Creed always was shady. The hype, BS, and over the top marketing lies were consistently too much. Passing oneself off as a master perfumer and claiming dead celebrities commissioned their products was ridiculous.
Still, Spring Flower was my first niche purchase. I loved it, too bad the reformulation is awful.
A double insult! Not only did they halve the sizes of their bottles and double the prices, they reformulated it as well? How different is it?
I actually think that the Creed scents have a unique freshness to them that isn’t found anywhere else; so even if the blah is bullshit, I don’t think the perfumes themselves are. The more I think about it the more nices ones I remember, like Bois Du Portugal
Spring Flower used to have the most amazing realistic ripe, juicy peach in its opening. Now it’s flat, like cheap air freshener. The Creed signature ambergris note is gone too.
I have several Creed faves, I thought most were quite well done and original. There were some honkers like Fleurissimo ( white floral with ketotic halitosis), Aventus just seems like another banal male freshie to me but perhaps it was groundbreaking on its release?
Creed made scents that people loved to wear, you didn’t have to be a perfumista to appreciate them.
Yes: can’t really argue with that
My god, this was a bloody brilliant read. Vintage Chapman. I agree: this should be published!
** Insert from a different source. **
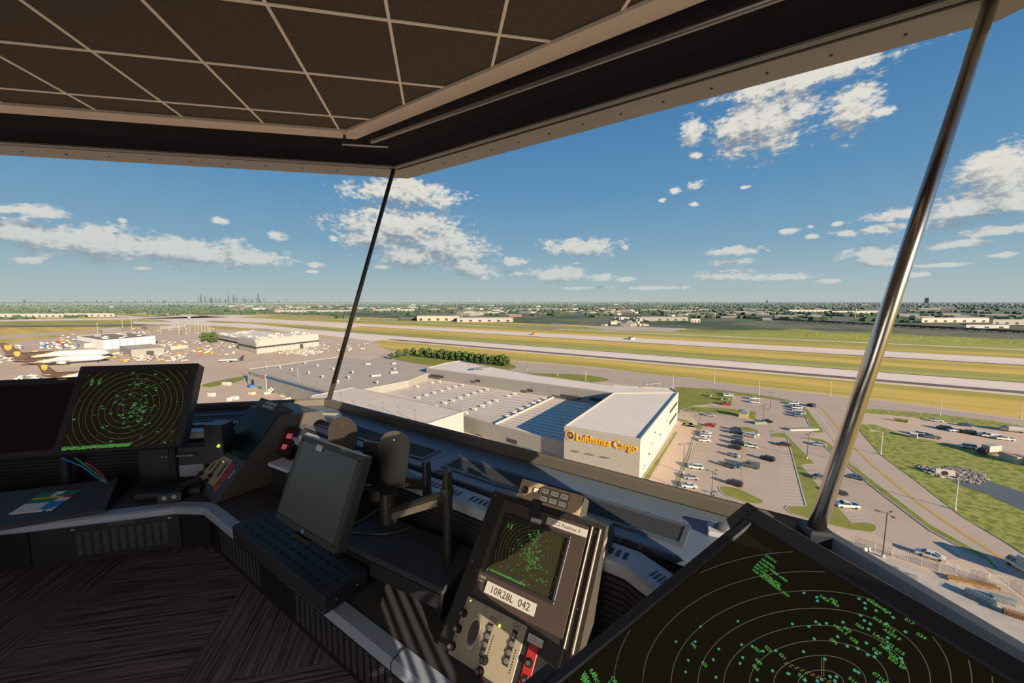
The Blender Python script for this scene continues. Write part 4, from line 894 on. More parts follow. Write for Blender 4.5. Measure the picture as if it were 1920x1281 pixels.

Never a fan of the whole Creed thing. Something mendacious and narcissistic about the company, pompous and aggressive, overblown. But I confess to owning a bottle of Fleurs de Bulgarie, which is gorgeous and to my mind not overpriced for the quality and concentration.
Back to your writing. I love when you opine about people, their behavior and beliefs. I could read you for hours. It’s soul-satisfying to have you explore things in this kind of depth from your incomparable perspective. Thank you, dear N.
This makes me VERY happy to read, because this is what the Japan book will be like (IS like – I have done quite a lot already and when I come back from Hawaii will get stuck in again). I never know if all my pontificating is truly interesting to other people so this gives me a real boost. Xx
As for Creed – Fleurs De Bulgarie – LOVE it; unique, actually regal and poetic and melancholy. Even if you might be gnawing your lips as you read, for various reasons, I think you would be transfixed by much of The Ghost Perfumer.
I found Oppenheimer’s writing so deeply obnoxious I could not get to the end, though as you note there is so much repetition I doubt I missed anything new. His preference to speak on behalf of his subjects robs us of the insight into what Bourdon actually thought and felt about his arrangement with Creed. Even his characterization of perfumes as “copies” of others seemed simplistic – no perfume can be created in a vacuum, and surely there is a difference between taking inspiration from other perfumes to develop a new composition, and creating something that smells identical to an existing perfume. Ultimately, his skewed perspective made him an unreliable narrator. And ugh, the endless daddy issue nonsense…
It IS obnoxious quite a lot of the time, I agree – a very male showing off style of prose; angry and aggressive. But for me it was also a really exciting journey into a world that most of us don’t have the opportunity to enter – so kudos for him for truly going for it.